In 1979, Rundgren produced the Patti Smith Group's Wave -- he and Smith had been friends since the early '70s. The album included one of Smith's best-loved songs, "Dancing Barefoot." Smith later noted that, for that song in particular, Rundgren "had a strong input, influencing the sounds of the guitars and Richard Sohl's keyboard line. Todd also wrote and played the bass line."

The next year, fading teen idol Shaun Cassidy commissioned Rundgren to recast him as a new wave artist. The resulting album Wasp, didn't sell particularly well, although it did give the world an enduring, deeply bizarre document of the former star of The Hardy Boys Mysteries singing a cover of Talking Heads' "The Book I Read."

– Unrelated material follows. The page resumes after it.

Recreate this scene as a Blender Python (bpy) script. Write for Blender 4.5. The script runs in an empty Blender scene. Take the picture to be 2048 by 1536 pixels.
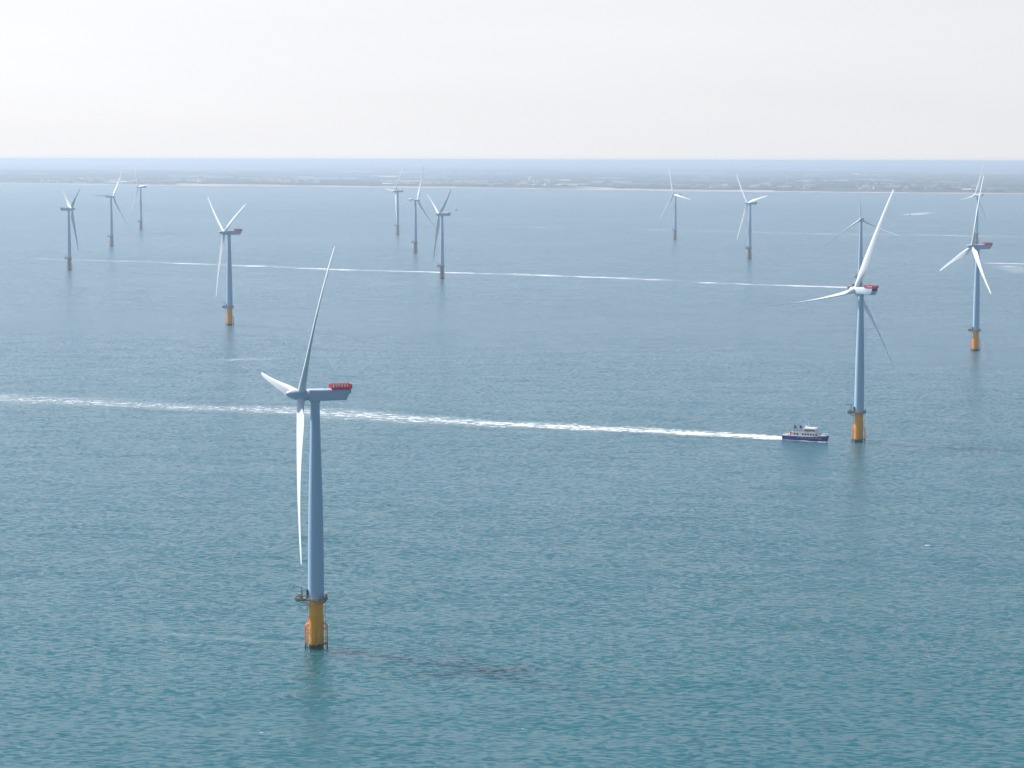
import bpy, bmesh, math, random
from mathutils import Vector, Matrix
R_ = math.radians
random.seed(7)
scene = bpy.context.scene

# ------------------------------------------------------------------ camera
FPX, YH, CAMH, ROLL, RE = 4650.0, 319.5, 136.0, 0.0025, 4.0e8     # RE: very gentle curvature of the sea
pitch = math.atan((768 - YH) / FPX)
fwd = Vector((0, math.cos(pitch), -math.sin(pitch)))
_r0 = Vector((1, 0, 0)); _u0 = Vector((0, math.sin(pitch), math.cos(pitch)))
rgt = _r0 * math.cos(ROLL) + _u0 * math.sin(ROLL)
upv = -_r0 * math.sin(ROLL) + _u0 * math.cos(ROLL)
cd = bpy.data.cameras.new('camera'); cam = bpy.data.objects.new('camera', cd)
scene.collection.objects.link(cam)
M = Matrix((rgt, upv, -fwd)).transposed().to_4x4(); M.translation = Vector((0, 0, CAMH))
cam.matrix_world = M
cd.sensor_width = 36.0; cd.lens = FPX / 2048 * 36.0
cd.clip_start = 1.0; cd.clip_end = 300000.0
scene.camera = cam

# ------------------------------------------------------------------ light
SUN_EL, SUN_AZ = 51.0, -61.0           # azimuth from +Y towards +X
SKY_STRENGTH, SUN_STRENGTH, EXPOSURE = 0.08, 5.0, 0.72
w = bpy.data.worlds.new('World'); scene.world = w; w.use_nodes = True
nt = w.node_tree; nt.nodes.clear()
N = nt.nodes.new; L = nt.links.new
tc = N('ShaderNodeTexCoord'); sep = N('ShaderNodeSeparateXYZ'); L(tc.outputs['Generated'], sep.inputs[0])
# the earth drops away below the horizontal: keep the sky bright down to the true horizon
mx = N('ShaderNodeMath'); mx.operation = 'MAXIMUM'; mx.inputs[1].default_value = 0.012; L(sep.outputs['Z'], mx.inputs[0])
cmb = N('ShaderNodeCombineXYZ'); L(sep.outputs['X'], cmb.inputs['X']); L(sep.outputs['Y'], cmb.inputs['Y']); L(mx.outputs[0], cmb.inputs['Z'])
sky = N('ShaderNodeTexSky'); sky.sky_type = 'NISHITA'; sky.sun_disc = False
sky.sun_elevation = R_(SUN_EL); sky.sun_rotation = R_(SUN_AZ)
sky.air_density = 1.0; sky.dust_density = 1.0; sky.ozone_density = 2.5; sky.altitude = 100
L(cmb.outputs[0], sky.inputs['Vector'])
# thin white high haze lying low over the horizon
hz = N('ShaderNodeMapRange'); hz.interpolation_type = 'SMOOTHSTEP'; hz.inputs['From Min'].default_value = 0.05; hz.inputs['From Max'].default_value = 0.17
hz.inputs['To Min'].default_value = 0.92; hz.inputs['To Max'].default_value = 0.0; L(mx.outputs[0], hz.inputs['Value'])
mixc = N('ShaderNodeMix'); mixc.data_type = 'RGBA'; L(hz.outputs[0], mixc.inputs['Factor'])
L(sky.outputs[0], mixc.inputs['A']); mixc.inputs['B'].default_value = (7.1, 7.12, 7.4, 1)
cn = N('ShaderNodeTexNoise'); cn.inputs['Scale'].default_value = 2.2; cn.inputs['Detail'].default_value = 3
cm = N('ShaderNodeMapping'); cm.inputs['Scale'].default_value = (1, 1, 9); L(tc.outputs['Generated'], cm.inputs[0]); L(cm.outputs[0], cn.inputs['Vector'])
cr = N('ShaderNodeMapRange'); cr.inputs['To Min'].default_value = 0.90; cr.inputs['To Max'].default_value = 1.10; L(cn.outputs['Fac'], cr.inputs['Value'])
dt = N('ShaderNodeVectorMath'); dt.operation = 'DOT_PRODUCT'; L(tc.outputs['Generated'], dt.inputs[0])
dt.inputs[1].default_value = (math.sin(R_(SUN_AZ)), math.cos(R_(SUN_AZ)), 0)      # haze glows towards the sun
gl = N('ShaderNodeMapRange'); gl.inputs['From Min'].default_value = -.2; gl.inputs['From Max'].default_value = .9
gl.inputs['To Min'].default_value = .78; gl.inputs['To Max'].default_value = 1.13; L(dt.outputs['Value'], gl.inputs['Value'])
gm = N('ShaderNodeMath'); gm.operation = 'MULTIPLY'; L(cr.outputs[0], gm.inputs[0]); L(gl.outputs[0], gm.inputs[1])
vm = N('ShaderNodeVectorMath'); vm.operation = 'SCALE'; L(mixc.outputs['Result'], vm.inputs[0]); L(gm.outputs[0], vm.inputs['Scale'])
bg = N('ShaderNodeBackground'); bg.inputs['Strength'].default_value = SKY_STRENGTH; L(vm.outputs[0], bg.inputs['Color'])
wo = N('ShaderNodeOutputWorld'); L(bg.outputs[0], wo.inputs['Surface'])
sl = bpy.data.lights.new('sun', 'SUN'); so = bpy.data.objects.new('sun', sl); scene.collection.objects.link(so)
sl.energy = SUN_STRENGTH; sl.angle = R_(0.6); sl.color = (1.0, 0.95, 0.87)
sdir = Vector((math.sin(R_(SUN_AZ)) * math.cos(R_(SUN_EL)), math.cos(R_(SUN_AZ)) * math.cos(R_(SUN_EL)), math.sin(R_(SUN_EL))))
so.rotation_euler = sdir.to_track_quat('Z', 'Y').to_euler(); so.location = (0, 0, 400)
vs = scene.view_settings; vs.view_transform = 'Standard'; vs.look = 'None'; vs.exposure = EXPOSURE; vs.gamma = 1; vs.use_curve_mapping = False
scene.cycles.use_denoising = True
scene.cycles.volume_bounces = 0; scene.cycles.max_bounces = 6; scene.cycles.transparent_max_bounces = 16
scene.cycles.sample_clamp_indirect = 8

# ------------------------------------------------------------------ helpers
C = scene.collection
def gz(x, y): return -(x * x + y * y) / (2 * RE)
def ground(px, py):
    """where the ray of a photo pixel meets the curved sea"""
    d = fwd + rgt * ((px - 1024) / FPX) - upv * ((py - 768) / FPX)
    a = (d.x ** 2 + d.y ** 2) / (2 * RE)
    t = (-d.z - math.sqrt(max(d.z * d.z - 4 * a * CAMH, 0))) / (2 * a)
    return Vector((0, 0, CAMH)) + d * t
def tag(o, label=None, cat=None, group=None, kind=None):
    if label: o['label'] = label
    if cat: o['category'] = cat
    if group: o['group'] = group
    if kind: o['kind'] = kind
    return o
def link(name, me, parent=None, mat=None):
    o = bpy.data.objects.new(name, me); C.objects.link(o)
    if parent is not None: o.parent = parent
    return o
def mesh(bm, mats, smooth=True, name='mesh'):
    bmesh.ops.recalc_face_normals(bm, faces=bm.faces)
    me = bpy.data.meshes.new(name); bm.to_mesh(me); bm.free()
    for m in (mats if isinstance(mats, (list, tuple)) else [mats]): me.materials.append(m)
    if smooth:
        for p in me.polygons: p.use_smooth = True
        me.set_sharp_from_angle(angle=R_(40))
    return me
def box(bm, x0, x1, y0, y1, z0, z1, mi=0):
    vs_ = [bm.verts.new((x, y, z)) for x in (x0, x1) for y in (y0, y1) for z in (z0, z1)]
    fs = [(0, 1, 3, 2), (4, 6, 7, 5), (0, 4, 5, 1), (2, 3, 7, 6), (0, 2, 6, 4), (1, 5, 7, 3)]
    for f in fs:
        g = bm.faces.new([vs_[i] for i in f]); g.material_index = mi
    return vs_
def tube(bm, p0, p1, r0, r1=None, n=8, cap=True, mi=0):
    p0, p1 = Vector(p0), Vector(p1); r1 = r0 if r1 is None else r1
    q = (p1 - p0).to_track_quat('Z', 'Y')
    a, b = [], []
    for i in range(n):
        t = 2 * math.pi * i / n; v = Vector((math.cos(t), math.sin(t), 0))
        a.append(bm.verts.new(p0 + q @ (v * r0))); b.append(bm.verts.new(p1 + q @ (v * r1)))
    for i in range(n):
        f = bm.faces.new((a[i], a[(i + 1) % n], b[(i + 1) % n], b[i])); f.material_index = mi
    if cap:
        bm.faces.new(a[::-1]).material_index = mi; bm.faces.new(b).material_index = mi
def rings(bm, rr, closed=True, caps=True, mi=0):
    """rr: list of rings, each a list of points"""
    vv = [[bm.verts.new(p) for p in r] for r in rr]
    n = len(vv[0])
    for a, b in zip(vv, vv[1:]):
        for i in range(n if closed else n - 1):
            bm.faces.new((a[i], a[(i + 1) % n], b[(i + 1) % n], b[i])).material_index = mi
    if caps:
        bm.faces.new(vv[0][::-1]).material_index = mi; bm.faces.new(vv[-1]).material_index = mi
    return vv
def lathe(bm, prof, n=48, axis='Z', mi=0, caps=True):
    rr = []
    for h, r in prof:
        ring = []
        for i in range(n):
            t = 2 * math.pi * i / n; c, s = r * math.cos(t), r * math.sin(t)
            ring.append((c, s, h) if axis == 'Z' else (c, h, s))
        rr.append(ring)
    rings(bm, rr, caps=caps, mi=mi)

class NT:
    def __init__(s, name):
        s.m = bpy.data.materials.new(name); s.m.use_nodes = True
        s.t = s.m.node_tree; s.t.nodes.clear(); s.out = s.n('ShaderNodeOutputMaterial')
    def n(s, typ, ins=None, **kw):
        x = s.t.nodes.new(typ)
        for k, v in kw.items(): setattr(x, k, v)
        for k, v in (ins or {}).items():
            if isinstance(v, bpy.types.NodeSocket): s.t.links.new(v, x.inputs[k])
            else: x.inputs[k].default_value = v
        return x
    def l(s, a, b): s.t.links.new(a, b)
    def math(s, op, a, b=0.0, clamp=False):
        x = s.n('ShaderNodeMath', {0: a, 1: b}, operation=op); x.use_clamp = clamp; return x.outputs[0]
    def noise(s, scale, detail=2, rough=.5, vec=None, mapscale=None, loc=(0, 0, 0)):
        v = vec
        if v is None:
            v = s.n('ShaderNodeTexCoord').outputs['Object']
        if mapscale is not None:
            v = s.n('ShaderNodeMapping', {0: v, 'Scale': mapscale, 'Location': loc}).outputs[0]
        return s.n('ShaderNodeTexNoise', {'Vector': v, 'Scale': scale, 'Detail': detail, 'Roughness': rough})
    def mix(s, f, a, b):
        x = s.n('ShaderNodeMix', data_type='RGBA')
        for k, v in (('Factor', f), ('A', a), ('B', b)):
            if isinstance(v, bpy.types.NodeSocket): s.l(v, x.inputs[k])
            elif k == 'Factor': x.inputs[0].default_value = v
            else: x.inputs[k].default_value = v if len(v) == 4 else (*v, 1)
        return x.outputs['Result']
    def rng(s, v, a, b, c=0., d=1.):
        return s.n('ShaderNodeMapRange', {'Value': v, 'From Min': a, 'From Max': b, 'To Min': c, 'To Max': d}).outputs[0]
def paint(name, col, rough=.45, dirt=.12, dcol=None, metal=0., scale=.35, spec=.4):
    """painted steel: streaky weathering running down the object"""
    k = NT(name)
    n1 = k.noise(scale, 4, .6, mapscale=(1.6, 1.6, .25)); n2 = k.noise(scale * 6, 3, .6)
    f = k.math('MULTIPLY', k.rng(n1.outputs['Fac'], .42, .72), dirt * 2.2)
    f = k.math('ADD', f, k.math('MULTIPLY', k.rng(n2.outputs['Fac'], .5, .8), dirt * .6), True)
    dc = dcol or tuple(c * .45 for c in col)
    c = k.mix(f, col, dc)
    b = k.n('ShaderNodeBsdfPrincipled', {'Base Color': c, 'Roughness': k.rng(n2.outputs['Fac'], .3, .7, rough - .08, rough + .12), 'Metallic': metal, 'Specular IOR Level': spec})
    k.l(b.outputs[0], k.out.inputs['Surface']); return k.m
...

Another early MTV staple, the Psychedelic Furs' 1982 single "Love My Way" (from their Forever Now album), featured another classic Rundgren gesture: That's him playing the marimba part that provides the song's signature hook.

Even while he was producing scores of other artists -- some still well-remembered, some forgotten -- Rundgren kept making records of his own. 1985's A Cappella album was made entirely with altered samples of his own voice; its single was the ridiculously catchy "Something to Fall Back On."

Rundgren's mid-'80s production triumph, though, is arguably XTC's Skylarking album. He famously clashed with the band over the recording, but by a decade or so later, XTC's members looked back on it as a particularly great piece of work. Its best-known track is "Dear God," but it's full of gorgeous songs, including Colin Moulding's "Grass," below.

Moe Berg of the Canadian band The Pursuit of Happiness had clearly studied the Rundgren songbook, as you can hear in their video for "She's So Young." It appeared on their debut album, 1988's Love Junk, which Rundgren produced.

Since 1990 or so, Rundgren's been doing a lot less work with other artists -- let's just forget about the New Cars, okay? -- but he did make an unexpected appearance in 2000 as the producer of Bad Religion's The New America. Its single "I Love My Computer" went nicely with his technophilia, in any case.

Rundgren's most recent album before this week's State was 2011's (re)Production--a set of revamped covers of songs whose original incarnations he'd produced. One of them was, naturally, the New York Dolls' "Personality Crisis."